BMW Vision iNext autonomy concept debuts at LA auto show
The BMW Vision iNext concept suggests the Ultimate Driving Machine will experience some mission creep.
BMW knows the Ultimate Driving Machine has to become the ultimate time machine.
"What would you do with more time in your life?" asked Klaus Fröhlich, member of the BMW board of management responsible for development, as he brought reporters aboard a custom Boeing 777 Freighter at SFO earlier this year to see what BMWs will become.
Inside is the Vision iNext concept, a premium utility vehicle that "pilots all of the technology that will make the company future-proof for the next decade," Fröhlich says. That means electric power, a cabin that begs you to sometimes ride, not drive, and technology that goes out of its way to stay out of your way. The Vision iNext made its public debut today at the Los Angeles Auto Show.
I approached the car from its matte copper hood but was immediately drawn to the back: A gracious banquette spans the second row, while the front seat headrests bend back flat to open the space between the rows. It's a far cry from the stern, almost technical seating of today's BMWs that visually urges everyone to sit down, shut up and hang on.

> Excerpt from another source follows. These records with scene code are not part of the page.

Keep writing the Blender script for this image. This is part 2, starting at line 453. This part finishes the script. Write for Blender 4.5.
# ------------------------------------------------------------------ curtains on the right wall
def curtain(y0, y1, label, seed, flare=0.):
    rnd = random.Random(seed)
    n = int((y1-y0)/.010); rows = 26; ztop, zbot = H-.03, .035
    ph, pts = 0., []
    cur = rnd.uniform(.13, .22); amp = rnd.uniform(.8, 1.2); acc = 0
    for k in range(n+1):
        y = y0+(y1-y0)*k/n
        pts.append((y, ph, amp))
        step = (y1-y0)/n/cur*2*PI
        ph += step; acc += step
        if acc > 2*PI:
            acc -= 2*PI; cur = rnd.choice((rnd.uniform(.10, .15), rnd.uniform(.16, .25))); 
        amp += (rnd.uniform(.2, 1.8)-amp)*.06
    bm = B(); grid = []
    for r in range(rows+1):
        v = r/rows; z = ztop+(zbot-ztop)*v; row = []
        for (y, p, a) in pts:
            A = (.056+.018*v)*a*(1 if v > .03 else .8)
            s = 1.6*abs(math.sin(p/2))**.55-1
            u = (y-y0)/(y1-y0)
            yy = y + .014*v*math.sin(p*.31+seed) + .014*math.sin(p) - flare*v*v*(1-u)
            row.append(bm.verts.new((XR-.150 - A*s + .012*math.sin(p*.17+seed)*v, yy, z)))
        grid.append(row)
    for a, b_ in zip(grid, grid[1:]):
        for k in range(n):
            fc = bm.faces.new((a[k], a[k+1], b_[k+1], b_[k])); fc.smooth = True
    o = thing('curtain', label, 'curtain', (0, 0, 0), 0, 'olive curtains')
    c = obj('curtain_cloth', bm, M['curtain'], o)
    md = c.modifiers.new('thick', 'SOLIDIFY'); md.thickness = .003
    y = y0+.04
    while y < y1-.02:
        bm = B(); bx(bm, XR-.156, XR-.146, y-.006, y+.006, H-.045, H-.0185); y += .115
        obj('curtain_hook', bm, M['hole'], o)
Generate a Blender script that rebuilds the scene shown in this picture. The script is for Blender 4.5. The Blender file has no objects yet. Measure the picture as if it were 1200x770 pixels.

A projector in the rear ceiling beams video down onto the pages of a special blank paper book, the content of which you change by turning to a page with a different glyph in its upper right hand corner. Gesture control actually starts to make sense here as you interact with the video on paper by manipulating your hand over it.
Even the cloth you sit on is interactive: Draw a circle on the seat fabric by your thigh and the car's audio level goes up or down while the upholstery glows in confirmation, then fades out. "We call it 'shy-tech,' not high-tech," says Adrian van Hooydonk, senior vice president of design for the BMW Group. "It's only there when you need it." In this, BMW is aptly sensing the broader trend toward technology that is ambient, not prominent.
In front of the driver, two displays sit proudly on thin legs, comprising the entire front row interface. In autonomous drive mode they promise to capture your attention with all manner of contextual, connected content, but I am not convinced such rapture is any carmaker's to own. The steering wheel recedes a few inches when the car is driving itself and, of course, the floor is flat and the cabin styled after modern boutique hotels. Those cues are replacing the gullwing door as de rigueur concept car fare.
Today's BMW sometimes amuses me with a byzantine combination of drive modes, but the Vision iNext has none of that. You select Boost mode to drive it yourself, or Ease mode for autonomy. The savvy "shy-tech" theme is expressed nowhere more strongly than that.
Outside, the Vision iNext is a little hard to slot, visually. It only seats four, but has a vast space between its axle lines, and a greenhouse so airy and light you wonder if it will sag when you open the doors. Its lower body masses cast an imposing presence, even though it lacks almost any sharp body feature lines. Notice how the side glass daylight opening mimics the shape of the revised grille.
That dual kidney grille, one of the strongest brand devices in the auto industry, is stretched to its recognizable limit. The Vision iNext pulls it so far vertically it now resembles a butterfly and hides a sensor pack rather than a radiator. BMW says its still on track to deliver Level 4 autonomy by 2021, regulators allowing.
Little is specified about the Vision iNext's powertrain at this point, other than it being a pure EV alongside 12 such vehicles BMW says it will be selling by 2025.
A production version of the Vision iNext is promised from the Dingolfing plant by 2021. That gives BMW time to gradually stretch its brand to encompass a sometimes passive relationship with its products, and put up some story poles around the new definition of "ultimate" it is exploring around the concept of time.